Calendar of Events | Shore Fire Media
Welcome to Shore Fire's Calendar of Key Releases — detailing music and other product releases by some of the people and organizations we work with!

Visit our "Best Calendar" of key entertainment and sports events, conferences and more here.

February 2021

05 February

Puma Blue/ In Praise Of Shadows/ Blue Flowers


In Praise of Shadows is a delirious dreamland of soulful vocals, D'Angelo-ish guitars and muted electronic beats. Its fourteen tracks are a contemplation on "the balance of light and dark, the painful things you have to heal from or accept, that bring you through to a better place," says the 25-year-old Puma Blue, real name Jacob Allen. "It's about finding light in darkness - and realising that it's what got me here today."

05 February

Andrew Marlin/ ‘Witching Hour’


Witching Hour (February 5), is redolent of American roots music soundscapes, rich with fiddle and mandolin and powerful, coursing tunes that are both philosophical and playful as they reflect on new parenthood and the swaying beauty of day-to-day life. 
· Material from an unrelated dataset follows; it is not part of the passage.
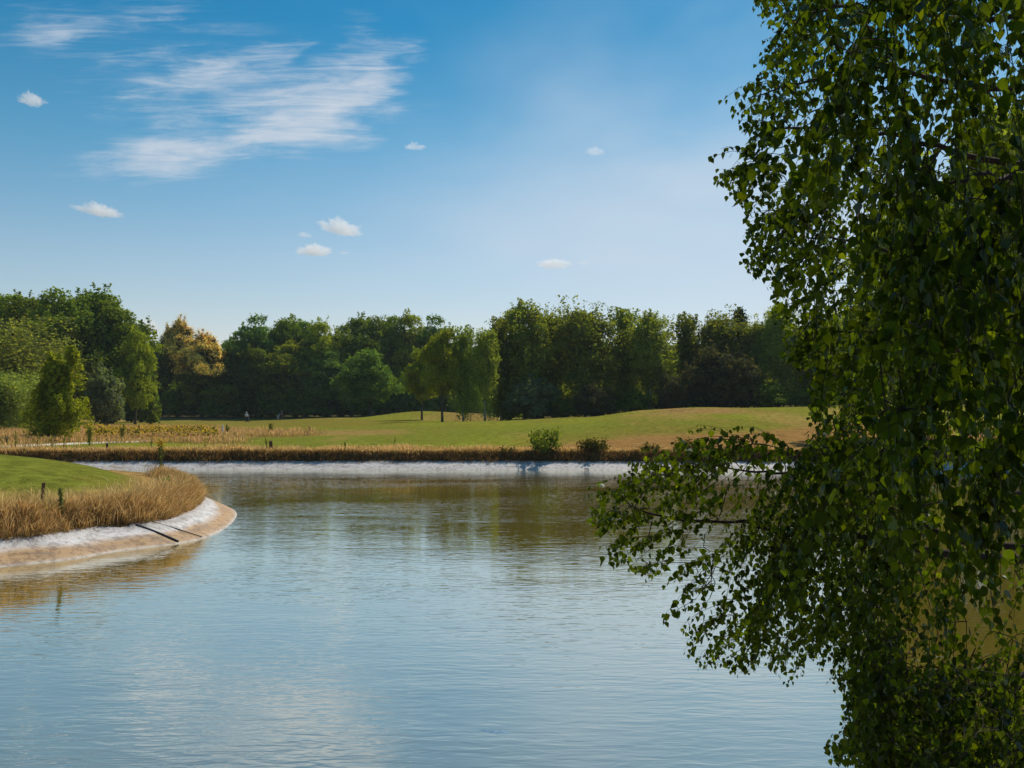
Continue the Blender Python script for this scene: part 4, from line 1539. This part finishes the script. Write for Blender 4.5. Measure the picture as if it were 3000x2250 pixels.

Witching Hour found Marlin and his band returning to The Butcher Shoppe studio — originally founded by the late legend John Prine — which had a long history and reputation as a proving ground for great Nashville sessions. It was where Andrew had recorded his first instrumental album Buried in a Cape. “The Shoppe’s recording engineer Sean Sullivan called me up saying the studio was closing and being turned into a condo,” Marlin says. “He asked if I wanted to make a record before they closed. We went in there and kind of went for it. It definitely felt like a last hoorah kind of vibe.” The studio’s history echoes throughout Witching Hour, which buzzes with an electric energy, whether it’s on the raucous and jubilant “Hawk Is A Mule” or the atmospheric, meditative passages of “Fireflies and Fairydust.”

12 February

Django Django/ Glowing In The Dark/ Because Music


Over the course of their extraordinarily accomplished discography to date, Django Django have constantly headed left where others have gone right. Described by The Guardian as “capable of making music that sounds close to perfection”, they are known for their genre-defying eclectic sound and their new album Glowing in the Dark heralds, once again, the beginning of a thrilling new era for the band.

12 February

Jim Keller/ ‘By No Means’


Jim Keller has announced By No Means, his first studio album in seven years, will be released on February 12. Produced by Mitchell Froom (Randy Newman, Crowded House) and featuring Los Lobos legend David Hidalgo on guitar and an ace rhythm section of Michael Urbano (Todd Rundgren, John Hiatt) and Bob Glaub (Jackson Browne, Warren Zevon), By No Means contains eleven new original tracks, marking the next chapter in one of music’s most unique careers.

12 February

Smithsonian Folkways Recordings

Quetzal/ ‘Puentes Sonoros’/ Smithsonian Folkways


On their third Smithsonian Folkways album, titled “Puentes Sonoros” (Sonic Bridges), Grammy-winning band Quetzal traverses past and present, rural and urban, Mexico and the United States. They draw from both their East L.A. rocker origins and their decades-deep engagement with the son jarocho, one of Mexico’s most prominent region-rooted folk musics, to establish their own voice of the here-and-now. The album, out February 12th, 2021, interlaces dreamlike audio memories of people, places, and experiences in the rural heartlands of Veracruz, Mexico, with a range of original creations—some reflective, some boisterous, and all a driving juggernaut of rhythmic forward motion. 

19 February

Andrew Marlin / ‘Fable & Fire’


Coming out on February 19, Fable & Fire — despite being an instrumental record — is as emotionally raw as anything Marlin’s done before. Recorded at Asheville, NC’s Echo Mountain Studio, its scope is grand and introspective as it reflects on the storm of the last year. Says Marlin: “Amidst global trauma, it’s difficult to feel like your own experience is unique and relevant. The record is a sonic account of how the journey within has no destination. It’s like looking at the stars and knowing you’ll never touch them, or believing in magic and seeing it for what it isn’t. This is my most honest work to date and without saying anything it somehow says it all. “

19 February

Pell/ ’ glbl wrmng vol. 1’/ Ingrooves


New Orleans rapper Pell announces glbl wrmng vol. 1 — a new conceptual project out February 19th. GLBL WRMG is a new NOLA-centric collective launched by Pell and music professional Nate “Suave” Cameron of 20+ local artists and producers including Malik NinetyFive, Jzzle, Jelly of Tank and the Bangas, Lil Iceberg, Kr3wcial, and more. glbl wrmng vol. 1  is an ode to the strength and resilience of their beloved hometown and emphasizes the city’s heroic survival.

“I wanted to make records with all my hometown friends that didn’t have to be just Pell records that could showcase the talent of New Orleans and what we had to offer,” Pell says. “I wanted to executively produce this record and then give us all something to call back on whenever we were on the road or outside of the city so that we could keep connecting and building together.”